Paylaş
EDEBİYAT tarihçisi, denemeci, eleştirmen, romancı, şair Cevdet Kudret'in anısına düzenlenen Cevdet Kudret Ödülü bu yıl öyküye verildi. Her yıl türü değişen bir ödüldür.
İki genç öykücü kazandı.
'Sandık Lekesi' ile Sema Kaygusuz, 'Odalarda Annem Yok' ile de Zehra Tırıl.
İki kitap üzerine bilgi almak, onları tanımak isteyenler, geçen hafta cumartesi ekindeki kitap yazımı okuyabilirler.
Ödül töreni dün akşam saat 18.00'de İstiklál Caddesi'ndeki Cumhuriyet Kitap Kulübü'nde yapıldı.
Konuşanları, konuşulanları yazmadan önce, Türkiye'de yazarın durumuna şöyle bir bakalım.
Zaten herkes şöööyle bir bakıyor.
Zehra Tırıl, Uşak'ta yaşıyor ve çalışıyor. Çalışma şartları ve ekonomik durumu yüzünden İstanbul'a gelemedi. Ödülün tadını çıkaramadı.
On yıldır İstanbul'a gelmemiş, ödül almak için bile bu şehre ulaşamıyor.
Telefonla konuştuğumda, bu eksikliğinden duyduğu üzüntüyü söylemese de cümle aralarında hissettim.

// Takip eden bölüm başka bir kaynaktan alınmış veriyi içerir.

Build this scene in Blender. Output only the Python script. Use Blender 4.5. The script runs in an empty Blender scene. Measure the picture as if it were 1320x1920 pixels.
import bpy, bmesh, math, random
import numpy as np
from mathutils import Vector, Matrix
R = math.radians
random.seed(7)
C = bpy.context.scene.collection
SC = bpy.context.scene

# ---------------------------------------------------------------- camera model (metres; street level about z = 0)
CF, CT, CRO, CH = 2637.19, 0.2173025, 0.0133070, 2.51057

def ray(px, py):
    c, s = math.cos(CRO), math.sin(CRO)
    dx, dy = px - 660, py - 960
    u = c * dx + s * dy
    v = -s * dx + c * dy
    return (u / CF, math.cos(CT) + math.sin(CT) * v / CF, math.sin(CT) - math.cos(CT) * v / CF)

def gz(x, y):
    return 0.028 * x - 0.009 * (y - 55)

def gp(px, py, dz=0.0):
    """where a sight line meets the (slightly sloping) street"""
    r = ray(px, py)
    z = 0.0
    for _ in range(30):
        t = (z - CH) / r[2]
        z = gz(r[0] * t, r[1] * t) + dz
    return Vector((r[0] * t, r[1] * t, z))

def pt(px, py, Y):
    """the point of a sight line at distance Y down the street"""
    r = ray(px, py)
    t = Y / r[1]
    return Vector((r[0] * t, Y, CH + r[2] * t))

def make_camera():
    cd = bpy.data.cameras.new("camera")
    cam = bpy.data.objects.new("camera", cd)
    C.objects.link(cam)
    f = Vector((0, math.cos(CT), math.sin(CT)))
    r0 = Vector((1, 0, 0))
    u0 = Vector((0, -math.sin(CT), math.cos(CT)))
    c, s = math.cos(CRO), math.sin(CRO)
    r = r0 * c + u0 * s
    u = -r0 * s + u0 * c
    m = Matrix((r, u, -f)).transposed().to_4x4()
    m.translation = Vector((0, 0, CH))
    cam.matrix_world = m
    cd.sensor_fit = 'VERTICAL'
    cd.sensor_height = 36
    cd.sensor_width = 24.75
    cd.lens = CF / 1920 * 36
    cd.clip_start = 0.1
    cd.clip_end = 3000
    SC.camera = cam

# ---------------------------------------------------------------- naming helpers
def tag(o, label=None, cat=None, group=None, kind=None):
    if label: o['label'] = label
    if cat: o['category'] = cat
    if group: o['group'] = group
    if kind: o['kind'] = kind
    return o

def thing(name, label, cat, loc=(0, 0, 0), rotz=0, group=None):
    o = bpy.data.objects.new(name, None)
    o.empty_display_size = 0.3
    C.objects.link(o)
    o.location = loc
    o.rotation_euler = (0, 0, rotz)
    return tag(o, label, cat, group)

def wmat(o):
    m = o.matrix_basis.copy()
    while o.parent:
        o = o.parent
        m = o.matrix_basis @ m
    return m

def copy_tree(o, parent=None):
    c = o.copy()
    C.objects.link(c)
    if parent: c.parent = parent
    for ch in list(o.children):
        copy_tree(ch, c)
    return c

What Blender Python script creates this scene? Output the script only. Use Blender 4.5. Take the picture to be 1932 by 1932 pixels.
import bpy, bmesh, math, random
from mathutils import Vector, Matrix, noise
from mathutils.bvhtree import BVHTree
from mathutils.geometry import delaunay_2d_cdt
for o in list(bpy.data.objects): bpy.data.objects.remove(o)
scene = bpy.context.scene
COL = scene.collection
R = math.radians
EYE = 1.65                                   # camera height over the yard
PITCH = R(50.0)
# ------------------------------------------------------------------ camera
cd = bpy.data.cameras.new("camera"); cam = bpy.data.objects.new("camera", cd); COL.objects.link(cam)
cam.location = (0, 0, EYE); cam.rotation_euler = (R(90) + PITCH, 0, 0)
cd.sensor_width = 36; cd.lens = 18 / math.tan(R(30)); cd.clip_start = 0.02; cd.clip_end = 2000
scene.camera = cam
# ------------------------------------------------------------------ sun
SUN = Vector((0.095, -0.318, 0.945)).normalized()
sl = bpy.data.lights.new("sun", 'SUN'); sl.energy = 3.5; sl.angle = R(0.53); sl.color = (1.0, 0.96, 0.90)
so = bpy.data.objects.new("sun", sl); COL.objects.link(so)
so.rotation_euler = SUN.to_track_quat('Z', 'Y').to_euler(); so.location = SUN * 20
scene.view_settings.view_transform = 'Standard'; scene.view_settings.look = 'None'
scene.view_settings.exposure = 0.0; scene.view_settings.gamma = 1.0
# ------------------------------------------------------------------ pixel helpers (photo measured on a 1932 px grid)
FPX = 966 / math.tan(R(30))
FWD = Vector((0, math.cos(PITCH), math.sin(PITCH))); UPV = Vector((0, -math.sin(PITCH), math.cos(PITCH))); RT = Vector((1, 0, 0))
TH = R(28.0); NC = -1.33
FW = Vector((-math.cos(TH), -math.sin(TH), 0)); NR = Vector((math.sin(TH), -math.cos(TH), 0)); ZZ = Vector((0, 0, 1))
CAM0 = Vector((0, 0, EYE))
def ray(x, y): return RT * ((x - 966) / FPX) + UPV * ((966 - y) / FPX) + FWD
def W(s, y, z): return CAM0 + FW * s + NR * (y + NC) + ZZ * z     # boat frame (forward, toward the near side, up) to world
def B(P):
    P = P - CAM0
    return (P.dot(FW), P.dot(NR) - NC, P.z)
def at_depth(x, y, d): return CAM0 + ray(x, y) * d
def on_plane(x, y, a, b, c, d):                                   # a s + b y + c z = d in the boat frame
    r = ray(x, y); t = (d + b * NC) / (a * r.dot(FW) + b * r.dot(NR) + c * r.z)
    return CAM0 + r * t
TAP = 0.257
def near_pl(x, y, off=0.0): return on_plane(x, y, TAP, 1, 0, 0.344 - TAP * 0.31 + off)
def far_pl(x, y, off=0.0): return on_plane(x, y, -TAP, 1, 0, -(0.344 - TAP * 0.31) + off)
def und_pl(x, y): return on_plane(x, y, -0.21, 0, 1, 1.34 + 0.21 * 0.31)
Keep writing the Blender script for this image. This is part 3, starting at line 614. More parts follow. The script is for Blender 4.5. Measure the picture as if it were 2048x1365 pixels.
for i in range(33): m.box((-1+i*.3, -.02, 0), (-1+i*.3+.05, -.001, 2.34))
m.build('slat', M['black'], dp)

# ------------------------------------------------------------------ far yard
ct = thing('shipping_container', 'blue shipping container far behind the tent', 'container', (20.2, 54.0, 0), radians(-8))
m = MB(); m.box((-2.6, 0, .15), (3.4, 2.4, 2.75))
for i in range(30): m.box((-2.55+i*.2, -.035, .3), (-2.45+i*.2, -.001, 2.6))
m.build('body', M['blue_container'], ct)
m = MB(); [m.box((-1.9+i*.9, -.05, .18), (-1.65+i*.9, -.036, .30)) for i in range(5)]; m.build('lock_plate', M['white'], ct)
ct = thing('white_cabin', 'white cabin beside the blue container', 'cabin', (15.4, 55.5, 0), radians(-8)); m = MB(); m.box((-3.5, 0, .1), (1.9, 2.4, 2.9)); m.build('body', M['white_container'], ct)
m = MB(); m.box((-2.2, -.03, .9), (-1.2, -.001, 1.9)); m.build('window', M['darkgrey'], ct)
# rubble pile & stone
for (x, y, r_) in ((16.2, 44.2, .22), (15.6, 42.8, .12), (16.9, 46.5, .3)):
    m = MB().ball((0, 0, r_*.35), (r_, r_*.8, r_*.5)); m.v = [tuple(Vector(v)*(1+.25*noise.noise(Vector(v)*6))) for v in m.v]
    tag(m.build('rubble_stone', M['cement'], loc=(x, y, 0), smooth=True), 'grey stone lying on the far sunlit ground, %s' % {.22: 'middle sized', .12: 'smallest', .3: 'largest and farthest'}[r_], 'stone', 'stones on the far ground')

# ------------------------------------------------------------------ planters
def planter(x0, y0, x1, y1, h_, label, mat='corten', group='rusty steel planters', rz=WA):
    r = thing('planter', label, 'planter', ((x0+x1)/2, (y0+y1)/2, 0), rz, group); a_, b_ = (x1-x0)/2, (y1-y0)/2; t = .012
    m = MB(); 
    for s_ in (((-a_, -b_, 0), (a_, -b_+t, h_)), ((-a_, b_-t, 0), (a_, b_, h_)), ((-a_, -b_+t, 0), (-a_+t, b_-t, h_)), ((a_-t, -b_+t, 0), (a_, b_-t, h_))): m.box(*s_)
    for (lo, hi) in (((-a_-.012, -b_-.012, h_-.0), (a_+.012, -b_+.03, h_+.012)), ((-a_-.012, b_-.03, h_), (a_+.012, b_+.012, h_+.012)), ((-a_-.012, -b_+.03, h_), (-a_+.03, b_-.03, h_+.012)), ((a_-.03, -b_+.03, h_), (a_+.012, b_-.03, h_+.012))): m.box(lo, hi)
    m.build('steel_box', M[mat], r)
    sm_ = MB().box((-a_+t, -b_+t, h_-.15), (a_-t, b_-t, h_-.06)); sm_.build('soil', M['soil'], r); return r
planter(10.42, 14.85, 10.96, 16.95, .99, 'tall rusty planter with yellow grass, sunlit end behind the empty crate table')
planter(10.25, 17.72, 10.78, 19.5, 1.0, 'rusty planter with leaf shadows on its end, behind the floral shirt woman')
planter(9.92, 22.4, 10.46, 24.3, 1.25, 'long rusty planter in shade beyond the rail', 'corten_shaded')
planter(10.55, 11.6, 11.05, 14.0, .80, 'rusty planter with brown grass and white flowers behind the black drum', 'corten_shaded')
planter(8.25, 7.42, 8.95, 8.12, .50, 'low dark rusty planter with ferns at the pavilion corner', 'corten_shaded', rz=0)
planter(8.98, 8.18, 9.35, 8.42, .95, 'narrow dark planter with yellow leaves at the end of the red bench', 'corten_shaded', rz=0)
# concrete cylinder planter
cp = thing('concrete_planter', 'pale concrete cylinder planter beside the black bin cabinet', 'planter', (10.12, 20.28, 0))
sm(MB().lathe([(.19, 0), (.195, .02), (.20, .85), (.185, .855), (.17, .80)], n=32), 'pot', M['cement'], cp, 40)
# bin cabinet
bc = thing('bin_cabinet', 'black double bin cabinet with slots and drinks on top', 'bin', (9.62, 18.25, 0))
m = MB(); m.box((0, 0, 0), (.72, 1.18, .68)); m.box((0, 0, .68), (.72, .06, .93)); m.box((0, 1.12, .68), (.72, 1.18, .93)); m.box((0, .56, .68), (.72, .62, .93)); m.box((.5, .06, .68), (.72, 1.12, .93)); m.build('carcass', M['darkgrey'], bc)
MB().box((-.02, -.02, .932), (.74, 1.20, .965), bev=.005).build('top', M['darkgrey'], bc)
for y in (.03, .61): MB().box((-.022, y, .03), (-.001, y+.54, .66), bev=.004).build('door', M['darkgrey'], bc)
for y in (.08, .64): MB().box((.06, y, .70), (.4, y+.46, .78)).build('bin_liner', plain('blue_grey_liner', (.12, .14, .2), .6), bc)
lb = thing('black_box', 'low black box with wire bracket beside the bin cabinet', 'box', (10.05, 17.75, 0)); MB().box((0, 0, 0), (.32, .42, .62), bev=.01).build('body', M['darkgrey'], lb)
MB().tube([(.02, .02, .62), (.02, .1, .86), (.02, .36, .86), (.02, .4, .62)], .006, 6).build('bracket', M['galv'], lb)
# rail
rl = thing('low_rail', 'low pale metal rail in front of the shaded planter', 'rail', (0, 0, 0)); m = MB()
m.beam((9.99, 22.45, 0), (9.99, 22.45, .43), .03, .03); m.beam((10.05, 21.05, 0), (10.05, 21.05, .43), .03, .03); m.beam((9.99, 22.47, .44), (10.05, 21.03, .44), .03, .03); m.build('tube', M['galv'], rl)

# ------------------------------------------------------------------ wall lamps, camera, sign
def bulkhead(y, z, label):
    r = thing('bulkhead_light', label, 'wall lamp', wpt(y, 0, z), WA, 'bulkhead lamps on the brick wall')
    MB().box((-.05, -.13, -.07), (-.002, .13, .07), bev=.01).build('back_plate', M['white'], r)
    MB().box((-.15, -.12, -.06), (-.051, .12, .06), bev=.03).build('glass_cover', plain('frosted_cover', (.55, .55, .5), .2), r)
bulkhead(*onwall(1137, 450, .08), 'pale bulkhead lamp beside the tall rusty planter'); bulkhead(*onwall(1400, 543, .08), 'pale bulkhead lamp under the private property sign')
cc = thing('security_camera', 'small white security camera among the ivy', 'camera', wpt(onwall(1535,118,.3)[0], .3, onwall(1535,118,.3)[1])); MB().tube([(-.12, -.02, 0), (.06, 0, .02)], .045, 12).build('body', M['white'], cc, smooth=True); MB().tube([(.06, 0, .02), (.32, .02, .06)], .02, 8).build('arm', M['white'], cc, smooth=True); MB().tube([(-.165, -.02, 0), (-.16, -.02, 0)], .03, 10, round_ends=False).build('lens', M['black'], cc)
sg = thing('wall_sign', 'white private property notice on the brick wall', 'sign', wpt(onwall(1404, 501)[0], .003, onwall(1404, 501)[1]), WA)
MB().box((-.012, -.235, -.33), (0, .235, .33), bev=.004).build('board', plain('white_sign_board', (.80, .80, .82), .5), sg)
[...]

Onu seçenlerle konuşmak istediğini, gerekçelerini öğrenerek, bundan sonraki çalışmalarında yararalanacağı yargıları duymadı, duyamadı. Kayseri'de oturan ailesini de, denizi de görebilmek için resmi iznini bekliyor.
Oysa Uşak'ta yaşayan bir yazarın ilk kitabıyla ödül alması, bunun sevincini İstanbul'da ustalarla, jüri üyeleriyle bölüşmesi, mutluluk hanesine kaydedilecek anılardandı.
O geceyi güzel bir öyküye dönüştürebilirdi.
Olsun, benim gibi okurları onu kitaplarıyla tanıyacaklar, Anadolu'dan seslenişine kulak verecekler.
Cevdet Kudret üzerine Alpay Kabacalı, Konur Ertop, Adnan Binyazar, Nursel Duruel, İnci Aral konuşmuşlar.
Okul kitapları yasaklanan, Abdurrahman Nisari takma adıyla yazdığı kitapları okutulmayan ünlü edebiyat tarihçimiz.
Cevdet Kudret olduğunu bilmedikleri sürece, bütün öğretmenlerin tavsiye ettikleri, çocuklarda edebiyat zevki uyandıran kitap. İçeriğinden değil yazarın adı yüzünden yok sayanlar bugün utanıyorlar mı acaba?
* * *
SEMA KAYGUSUZ'un ödül töreninde yaptığı konuşmadan bir bölümü buraya alacağım:
‘‘İki yıl önce Cevdet Kudret'in Bir Bakıma adlı kitabını okumuştum ve orada Umman Nene'nin Mektupları diye bir makale vardı. O makalede Cevdet Kudret, Umman Nene diye birinden söz eder. Acıpayam köyünden hiç çıkmamış, okuma yazması olmayan ihtiyar bir kadındır Umman Nene. Askerdeki torununa köyün öğretmeni aracılığıyla mektuplar yazdırır. Bu mektuplarda Umman Nene'nin olağan üstü dili, hümanist kişiliğine uygun büyük bir sosyal adalet duygusu ve çok büyük bir ifade gücü vardır. Cevdet Kudret, Umman Nene'den çok büyük bir yazar diye söz eder. Ben o makaleyi okuduktan sonra o güne kadar hayatımın en büyük sorusunun cevabını almıştım. Hangisi sorusunun. Yazar mı? Yazı mı? Hangisi daha değerli daha anlamlıdır? O yüzden bu ödülü almak benim için çok önemliydi. Çünkü Cevdet Kudret'e borcum vardı.’’
* * *
ÖDÜL alan bir yazarın adına ödül düzenlenen ustaya borcunu ödemesi beni her zaman duygulandırır.